## DIRECTIVE
Leave out the pictures, and retype only the lines from the beginning of the material through the line that contains "from mathutils import Vector", including both.
-- start SUPPLIED MATERIAL --
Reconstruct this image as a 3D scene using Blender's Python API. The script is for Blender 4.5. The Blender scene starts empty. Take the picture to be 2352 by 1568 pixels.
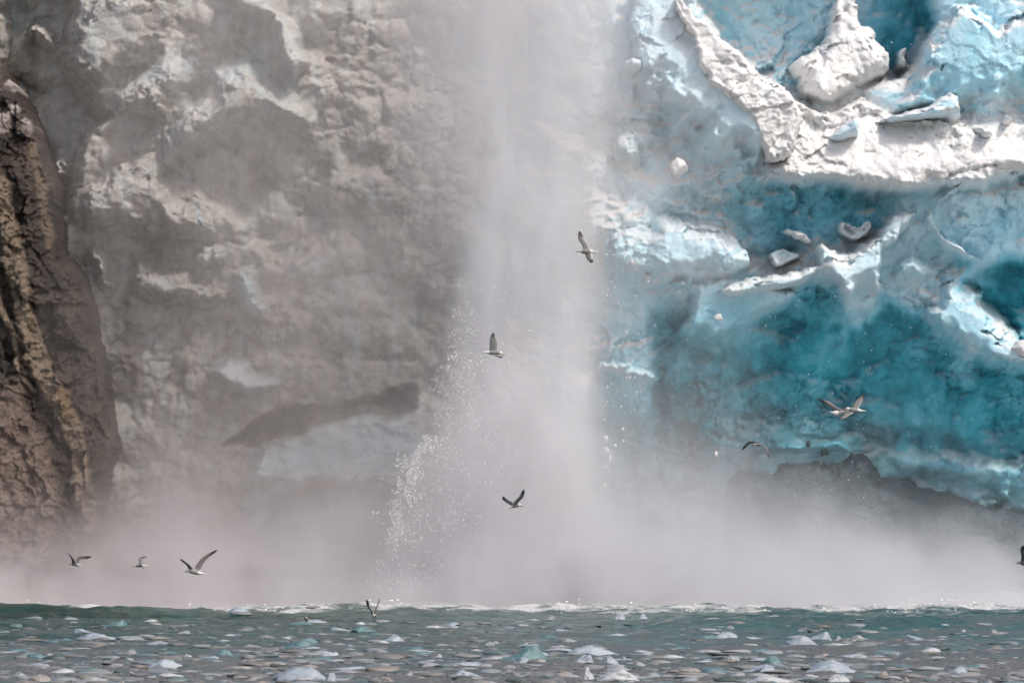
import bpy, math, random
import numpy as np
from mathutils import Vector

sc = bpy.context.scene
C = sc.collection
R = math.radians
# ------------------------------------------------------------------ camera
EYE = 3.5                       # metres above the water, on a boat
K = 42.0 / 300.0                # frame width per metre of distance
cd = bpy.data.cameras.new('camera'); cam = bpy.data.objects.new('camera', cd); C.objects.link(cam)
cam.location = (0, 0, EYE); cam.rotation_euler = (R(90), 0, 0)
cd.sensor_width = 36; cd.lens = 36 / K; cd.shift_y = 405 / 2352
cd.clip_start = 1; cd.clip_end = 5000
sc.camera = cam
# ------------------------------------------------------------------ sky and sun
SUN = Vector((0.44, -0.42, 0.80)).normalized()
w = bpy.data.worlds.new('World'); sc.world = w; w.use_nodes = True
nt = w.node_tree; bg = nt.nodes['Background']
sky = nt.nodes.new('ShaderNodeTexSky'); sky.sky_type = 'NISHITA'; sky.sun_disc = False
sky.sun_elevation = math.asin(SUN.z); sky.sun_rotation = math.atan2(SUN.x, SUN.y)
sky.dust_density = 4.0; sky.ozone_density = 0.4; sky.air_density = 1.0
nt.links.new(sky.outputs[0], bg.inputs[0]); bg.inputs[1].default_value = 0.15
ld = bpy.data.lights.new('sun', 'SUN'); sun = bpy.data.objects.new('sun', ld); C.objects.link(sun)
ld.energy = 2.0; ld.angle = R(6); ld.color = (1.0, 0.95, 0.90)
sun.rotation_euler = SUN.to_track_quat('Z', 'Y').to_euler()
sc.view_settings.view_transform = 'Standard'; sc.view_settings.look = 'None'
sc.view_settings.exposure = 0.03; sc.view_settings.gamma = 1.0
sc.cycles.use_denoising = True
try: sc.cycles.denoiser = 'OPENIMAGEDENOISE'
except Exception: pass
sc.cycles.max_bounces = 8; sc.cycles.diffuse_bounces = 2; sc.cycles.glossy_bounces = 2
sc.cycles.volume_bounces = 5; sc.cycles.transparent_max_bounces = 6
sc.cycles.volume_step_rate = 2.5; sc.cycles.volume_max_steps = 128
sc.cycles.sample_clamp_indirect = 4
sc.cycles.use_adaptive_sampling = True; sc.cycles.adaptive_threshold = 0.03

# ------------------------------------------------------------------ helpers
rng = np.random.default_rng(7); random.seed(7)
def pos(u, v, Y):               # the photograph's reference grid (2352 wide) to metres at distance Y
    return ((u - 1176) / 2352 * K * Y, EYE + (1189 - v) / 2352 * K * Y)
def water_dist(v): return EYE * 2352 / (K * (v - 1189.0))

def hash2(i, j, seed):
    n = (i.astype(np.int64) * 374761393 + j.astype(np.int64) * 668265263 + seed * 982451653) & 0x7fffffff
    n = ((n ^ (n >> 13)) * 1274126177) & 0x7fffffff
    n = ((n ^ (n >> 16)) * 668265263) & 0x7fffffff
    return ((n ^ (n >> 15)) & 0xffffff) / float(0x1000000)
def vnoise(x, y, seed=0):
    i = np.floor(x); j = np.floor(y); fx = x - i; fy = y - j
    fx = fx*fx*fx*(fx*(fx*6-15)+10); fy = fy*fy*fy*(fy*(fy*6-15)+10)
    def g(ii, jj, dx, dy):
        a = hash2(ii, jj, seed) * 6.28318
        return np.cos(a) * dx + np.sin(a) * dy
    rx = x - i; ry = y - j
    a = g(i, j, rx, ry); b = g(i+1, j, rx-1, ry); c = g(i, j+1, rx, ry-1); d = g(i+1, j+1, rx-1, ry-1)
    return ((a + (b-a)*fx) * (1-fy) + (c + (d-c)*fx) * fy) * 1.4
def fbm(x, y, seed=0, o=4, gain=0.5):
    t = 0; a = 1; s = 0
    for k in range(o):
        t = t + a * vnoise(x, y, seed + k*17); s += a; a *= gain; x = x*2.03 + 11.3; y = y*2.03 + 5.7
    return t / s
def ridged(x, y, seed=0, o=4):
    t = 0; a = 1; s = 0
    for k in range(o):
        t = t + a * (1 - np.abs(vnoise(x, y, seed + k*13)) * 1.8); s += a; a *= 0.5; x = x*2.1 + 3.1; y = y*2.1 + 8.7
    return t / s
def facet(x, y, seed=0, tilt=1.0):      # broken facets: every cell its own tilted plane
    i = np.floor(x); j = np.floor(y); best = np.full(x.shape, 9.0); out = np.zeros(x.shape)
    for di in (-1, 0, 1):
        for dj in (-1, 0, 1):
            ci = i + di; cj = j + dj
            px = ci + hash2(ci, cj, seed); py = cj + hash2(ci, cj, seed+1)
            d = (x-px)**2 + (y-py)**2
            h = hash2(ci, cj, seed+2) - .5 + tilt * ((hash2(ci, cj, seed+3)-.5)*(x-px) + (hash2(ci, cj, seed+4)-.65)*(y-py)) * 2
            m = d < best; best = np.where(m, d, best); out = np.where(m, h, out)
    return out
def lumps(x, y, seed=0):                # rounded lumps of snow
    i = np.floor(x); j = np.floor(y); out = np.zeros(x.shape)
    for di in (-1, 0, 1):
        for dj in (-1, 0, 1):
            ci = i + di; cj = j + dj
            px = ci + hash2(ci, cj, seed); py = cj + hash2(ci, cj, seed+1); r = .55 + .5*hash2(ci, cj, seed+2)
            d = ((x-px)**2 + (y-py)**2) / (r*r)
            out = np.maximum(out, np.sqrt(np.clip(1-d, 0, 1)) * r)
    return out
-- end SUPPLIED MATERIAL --
## EXERCISE RESULT
Reconstruct this image as a 3D scene using Blender's Python API. The script is for Blender 4.5. The Blender scene starts empty. Take the picture to be 2352 by 1568 pixels.
import bpy, math, random
import numpy as np
from mathutils import Vector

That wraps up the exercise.